As we grow up, the milestones get fewer and farther, and when they do happen the joy might not be as universal like how graduation or college fests might be, and not all of them might have felt ‘Instagrammable’. They might have been in the quiet of your room, when you did not receive a pat on the back from a group that is undergoing the same stage of life as you. Maybe you received a phone call or a message here and there without an extravagant celebration. Maybe you didn't want to ruin the moment by picking up your phone and clicking a photo - and instead wanted to just be in the present.
What previously used to be a clearly defined Moment might just be your life with good and bad phases, the lows a little easier to bear and the highs not as universal anymore.
Irrespective of how I choose to (or not) express these moments now, I did feel a sense of overwhelm when I went through my Facebook memories, all on the same day (or at least posted on the same day), years apart. We often don’t know at the time how representative these moments might be of the stage of life we are in. Looking at them all together felt like a cool way to experience a good 7-8 years of my life in roughly that many minutes, watching friends come and leave in my comments section, timeline and life, the games I played and then phased out, the extreme normalcy of it and not just the celebrations - essentially a good chunk of my experience of growing up.

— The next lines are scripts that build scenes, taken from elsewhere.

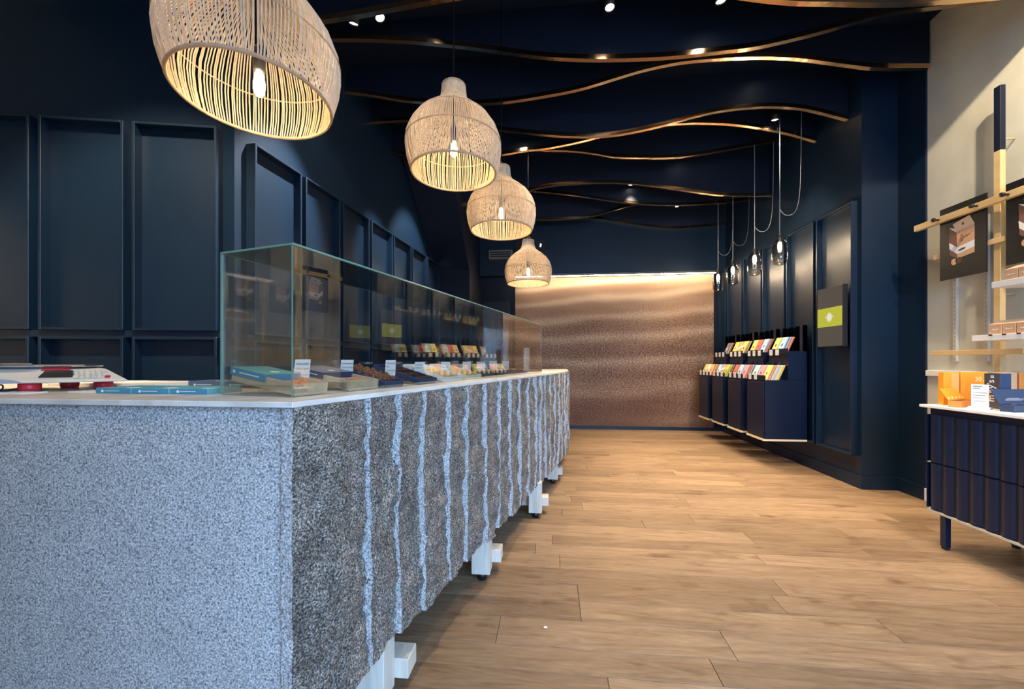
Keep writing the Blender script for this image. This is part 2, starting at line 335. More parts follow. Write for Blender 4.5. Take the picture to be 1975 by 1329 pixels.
# left side: short frontal wall behind the counter, then the long panelled wall, then a leaning pier
def seg_matrix(p, q):
    d = (Vector(q) - Vector(p)).normalized(); n = Vector((d.y, -d.x))
    return Matrix(((d.x, n.x, 0, p[0]), (d.y, n.y, 0, p[1]), (0, 0, 1, 0), (0, 0, 0, 1)))
M1 = seg_matrix((-3.25, 2.006), (-1.982, 2.287)); M2 = seg_matrix((-1.965, 2.31), (-1.696, 5.615))
wl1 = struct('wall_left_near', MB().box(-.35, 1.30, -.1, 0, 0, ZC, 0, M1), NAVY)
wl2 = struct('wall_left_far', MB().box(-.05, 3.31, -.1, 0, 0, ZC, 0, M2), NAVY)
struct('wall_left', bx(-3.5, -3.4, -1.3, 3, 0, ZC), PLASTER)
for a, b in ((-.30, .215), (.262, .71), (.757, 1.225)): panel(wl1, a, b, 1.285, 2.535, .07, M1); panel(wl1, a, b, .3, 1.245, .07, M1)
struct('trim_4', MB().box(-.34, 1.30, 0, .05, 1.245, 1.285, 0, M1), NAVY)
struct('trim_5', MB().box(.0, 3.30, 0, .05, 1.235, 1.27, 0, M2), NAVY)
for k in range(7):
    a = .035 + .468 * k; panel(wl2, a, min(a + .425, 3.30), 1.27, 2.50, .07, M2); panel(wl2, a, min(a + .425, 3.30), .3, 1.235, .07, M2)
Lp = [(-1.70, 5.62, 0), (-1.70, 5.62, 2.5), (-1.73, 5.1, 2.9), (-1.76, 4.6, 3.4), (-1.78, 4.25, ZC)]
Rp = [(-1.19, 5.62, 0), (-1.20, 5.62, 2.42), (-1.20, 5.25, 2.76), (-1.19, 4.72, 3.25), (-1.17, 4.2, ZC)]
pm = MB(); n = len(Lp)
pm.add(Lp + Rp + [(a[0] - .1, 6.55, a[2]) for a in Lp] + [(a[0], 6.55, a[2]) for a in Rp],
       [(i, n + i, n + i + 1, i + 1) for i in range(n - 1)] + [(n + i, 3 * n + i, 3 * n + i + 1, n + i + 1) for i in range(n - 1)] + [(2 * n + i, i, i + 1, 2 * n + i + 1) for i in range(n - 1)])
struct('wall_pier', pm, NAVYM)

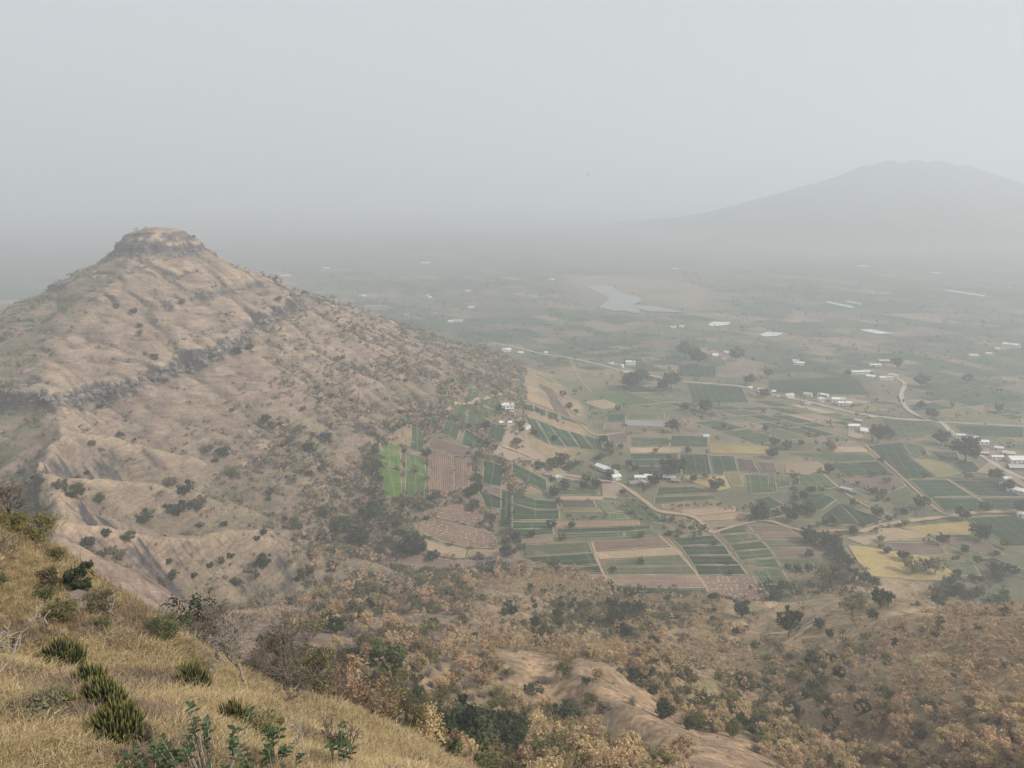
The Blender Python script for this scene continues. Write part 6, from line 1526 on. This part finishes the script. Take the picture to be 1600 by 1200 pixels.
# birds of prey gliding over the valley
M_BIRD = mat_plain("dark_feathers", (.03, .025, .022), .2, 4.0)
def bird(px, py, dist, span, rot, label):
    u = (px - 800.0) / FPX; v = (600.0 - py) / FPX; d = Vector((u, CP + v * SP, -SP + v * CP)); p = d * dist
    half = [(0, .30, .02), (.10, .24, .02), (.5, .20, .06), (.85, .12, .08), (1.0, -.02, .09), (.8, -.02, .06), (.45, -.06, .04), (.1, -.10, .0), (.09, -.34, .0), (.14, -.55, .0), (0, -.50, .0)]
    V = []; F = []
    def ring(sg): return [(sg * x, y, z) for x, y, z in half]
    for sg in (1, -1):
        i = len(V); top = ring(sg); V += top; V += [(x, y, z - .035 - .06 * max(0, 1 - abs(x) * 6)) for x, y, z in top]; n = len(top)
        fan = [(0, 7, 2), (0, 2, 1), (7, 6, 2), (6, 3, 2), (6, 5, 3), (5, 4, 3), (0, 10, 7), (10, 8, 7), (10, 9, 8)]
        for a_, b_2, c_2 in fan:
            t = (i + a_, i + b_2, i + c_2); bt = tuple(q + n for q in t)[::-1]; F += [t if sg < 0 else t[::-1], bt if sg < 0 else bt[::-1]]
        for k in range(n):
            j = (k + 1) % n
            if not (half[k][0] == 0 and half[j][0] == 0): F.append((i + k, i + j, i + n + j, i + n + k))
    # merge the two halves into one body along the middle line
    key = {}; mp = []; nv = []
    for vv in V:
        kk = tuple(round(q, 4) for q in vv)
        if kk not in key: key[kk] = len(nv); nv.append(vv)
        mp.append(key[kk])
    me = bpy.data.meshes.new("bird"); me.from_pydata(nv, [], [tuple(mp[q] for q in f) for f in F]); me.update(); me.materials.append(M_BIRD)
    o = link("bird", me, None, p, rot, (span / 2,) * 3); tag(o, label, "bird", "birds gliding over the valley")
bird(918, 272, 330, 1.5, (.3, .9, .8), "tiny dark bird alone in the grey sky")
bird(211, 686, 190, 1.4, (.5, .9, -.6), "dark bird gliding in front of the hill")
bird(20, 1004, 26, .5, (.2, .5, -1.2), "dark bird skimming the golden grass at the left edge")

# ------------------------------------------------------------------ the dusty air
hb = MB().box((0, 0, 0), (2, 2, 2))
haze_m = bpy.data.materials.new("dusty_air"); haze_m.use_nodes = True
nt = haze_m.node_tree
for n in list(nt.nodes): nt.nodes.remove(n)
ho = nt.nodes.new("ShaderNodeOutputMaterial"); hv = nt.nodes.new("ShaderNodeVolumePrincipled")
hv.inputs["Color"].default_value = (0.835, 0.885, 0.95, 1)
hv.inputs["Density"].default_value = HAZE_DENSITY
hv.inputs["Density Attribute"].default_value = ""
hv.inputs["Anisotropy"].default_value = 0.22
nt.links.new(hv.outputs[0], ho.inputs["Volume"])
try: haze_m.cycles.homogeneous_volume = True
except Exception: pass
haze = hb.build("haze", haze_m, loc=(0, 0, -20), scale=(12000, 12000, 320))
tag(haze, "thick grey dust haze filling the valley air", "haze", kind="stuff")
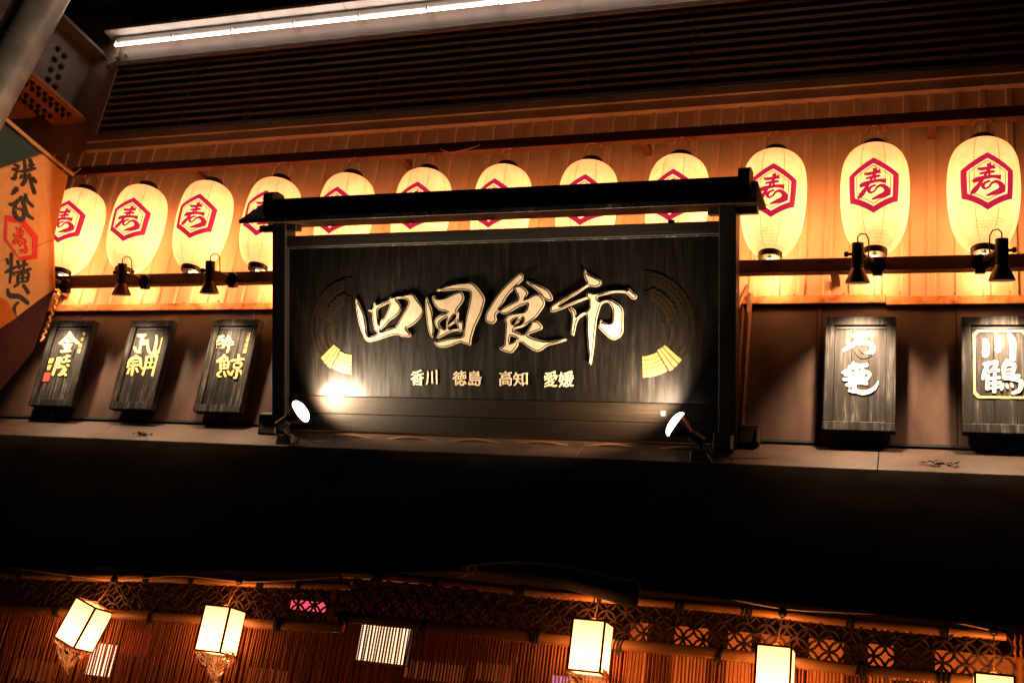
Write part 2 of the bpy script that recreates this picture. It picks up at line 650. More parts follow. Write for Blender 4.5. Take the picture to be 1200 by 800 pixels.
def strokes_mesh(strokes, F, to_uv, w0, w1, mb=None, wscale=1.0):
    """strokes in traced units (x, y, width); outlines are made there, then mapped onto the surface"""
    mb = mb or MB()
    for i, st in enumerate(strokes):
        poly = [to_uv(p[0], p[1]) for p in stroke_poly([(x, y, w * wscale) for x, y, w in st])]
        if area2(poly) < 0:
            poly = poly[::-1]
        mb.prism([poly], F, w0, w1 + i * .00025)
    return mb


FONT_CACHE = {}


def glyphs(txt, bold=.0):
    """outline of a short text as 2D triangles, filling its own bounding box 0..1"""
    key = (txt, bold)
    if key in FONT_CACHE:
        return FONT_CACHE[key]
    cu = bpy.data.curves.new('text', 'FONT')
    cu.body = txt
    cu.size = 1
    cu.resolution_u = 3
    cu.fill_mode = 'FRONT'
    ob = bpy.data.objects.new('text', cu)
    COL.objects.link(ob)
    dg = bpy.context.evaluated_depsgraph_get()
    me = bpy.data.meshes.new_from_object(ob.evaluated_get(dg))
    v = np.array([q.co[:2] for q in me.vertices]) if len(me.vertices) else np.zeros((1, 2))
    f = [tuple(p.vertices) for p in me.polygons]
    bpy.data.objects.remove(ob)
    bpy.data.curves.remove(cu)
    bpy.data.meshes.remove(me)
    if bold:
        cnt = {}
        for t in f:
            for i in range(len(t)):
                cnt[(t[i], t[(i + 1) % len(t)])] = 1
        nn_ = np.zeros_like(v)
        for a, b in cnt:
            if (b, a) not in cnt:
                e = v[b] - v[a]
                e = e / max(np.linalg.norm(e), 1e-9)
                nn_[a] += (e[1], -e[0])
                nn_[b] += (e[1], -e[0])
        L = np.linalg.norm(nn_, axis=1, keepdims=True)
        v = v + np.where(L > .3, nn_ / np.maximum(L, .3), 0) * bold
    lo, hi = v.min(0), v.max(0)
    v = (v - lo) / np.maximum(hi - lo, 1e-6)
    FONT_CACHE[key] = (v, f)
    return v, f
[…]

It was like watching a different person growing up in seconds but still being that person at the same time. And for that, I felt grateful for having experienced a pretty decent life.
I do wonder if it is possible for the generation growing up today to not be exposed to the excess display of social media, and the answer is probably not. But just like our previous generations could not have imagined the adolescence we actually experienced, we probably cannot do the same either. They will find their own way to create memories and create their own time capsule in a way that will feel special to them when they look back years later.
Perhaps on another 28th February, years later, they find themselves sitting on a special chair in a home they no longer live in either, going through their life again.